Julius' papacy was marked by scandals, the most notable of which is centered around the pope's adoptive nephew, Innocenzo Ciocchi Del Monte. Innocenzo del Monte was a teenaged beggar found in the streets of Parma who was hired by the family as a lowly hall boy in their primary residence, the boy's age being variously given as 14, 15 or 17 years. After the elevation of Julius to the papacy, Innocenzo Del Monte was adopted into the family by the pope's brother and, by Julius, was then promptly created cardinal-nephew. Julius showered his favourite with benefices, including the commendatario of the abbeys of Mont Saint-Michel in Normandy and Saint Zeno in Verona, and, later, of the abbeys of Saint Saba, Miramondo, Grottaferrata and Frascati, among others. As rumours began to circle about the particular relationship between the pope and his adoptive nephew, Julius refused to take advice. The cardinals Reginald Pole and Giovanni Carafa warned the pope of the "evil suppositions to which the elevation of a fatherless young man would give rise".

Poet Joachim du Bellay, who lived in Rome through this period in the retinue of his relative, Cardinal Jean du Bellay, expressed his scandalized opinion of Julius in two sonnets in his series Les regrets (1558), hating to see, he wrote, "a Ganymede with the red hat on his head". The courtier and poet Girolamo Muzio in a letter of 1550 to Ferrante Gonzaga, governor of Milan, wrote: "They write many bad things about this new pope; that he is vicious, proud, and odd in the head", and the Pope's enemies made capital of the scandal, Thomas Beard, in the Theatre of God's judgement (1597) saying it was Julius' "custome ... to promote none to ecclesiastical livings, save only his buggerers”. In Italy it was said that Julius showed the impatience of a "lover awaiting a mistress" while awaiting Innocenzo's arrival in Rome and boasted of the boy's prowess in bed, while the Venetian ambassador reported that Innocenzo Del Monte shared the pope's bed "as if he [Innocenzo] were his [Julius'] own son or grandson." "The charitably-disposed told themselves the boy might after all be simply his bastard son."

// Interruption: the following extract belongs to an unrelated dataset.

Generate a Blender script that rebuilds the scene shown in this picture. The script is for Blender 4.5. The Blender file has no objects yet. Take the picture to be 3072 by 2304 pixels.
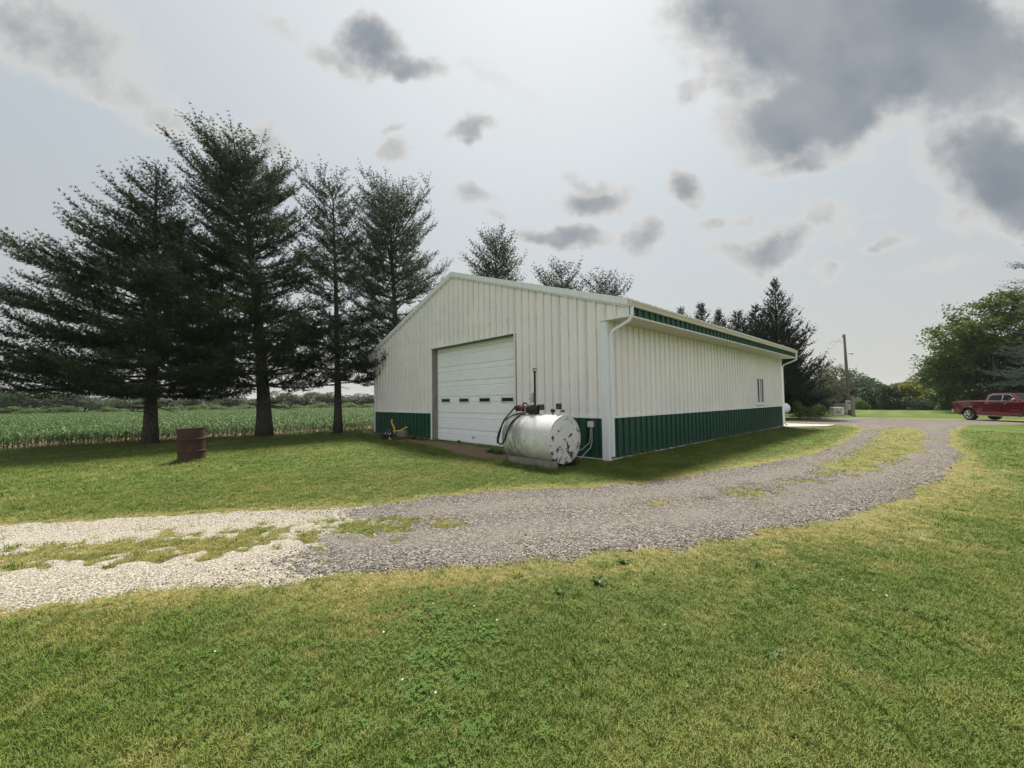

Despite the damage which the scandal was inflicting on the church, it was not until after Julius' death in 1555 that anything could be done to curb Innocenzo's visibility. He underwent temporary banishment following the murder of two men who had insulted him, and then again following the rape of two women. He tried to use his connections in the College of Cardinals to plead his cause but his influence waned and he died in obscurity. He was buried in Rome in the Del Monte family chapel. One outcome of the cardinal-nephew scandal, however, was the upgrading of the position of Papal Secretary of State, as the incumbent had to take over the duties Innocenzo Del Monte was unfit to perform: the Secretary of State eventually replaced the cardinal-nephew as the most important official of the Holy See.

Artistic legacy

The pope's lack of interest in political or ecclesiastical affairs caused dismay among his contemporaries. He spent the bulk of his time, and a great deal of papal money, on entertainments at the Villa Giulia, created for him by Vignola, but more significant and lasting was his patronage of the great Renaissance composer Giovanni Pierluigi da Palestrina, whom he brought to Rome as his maestro di cappella, Giorgio Vasari, who supervised the design of the Villa Giulia, and Michelangelo, who worked there.

In fiction

In the novel Q by Luther Blissett, Julius appears toward the end of the book as a moderate cardinal favouring religious tolerance, in the upheavals caused by the Reformation and the Roman Church's response during the 16th century. His election as pope and the subsequent unleashing of the Inquisition form the last chapters of the novel.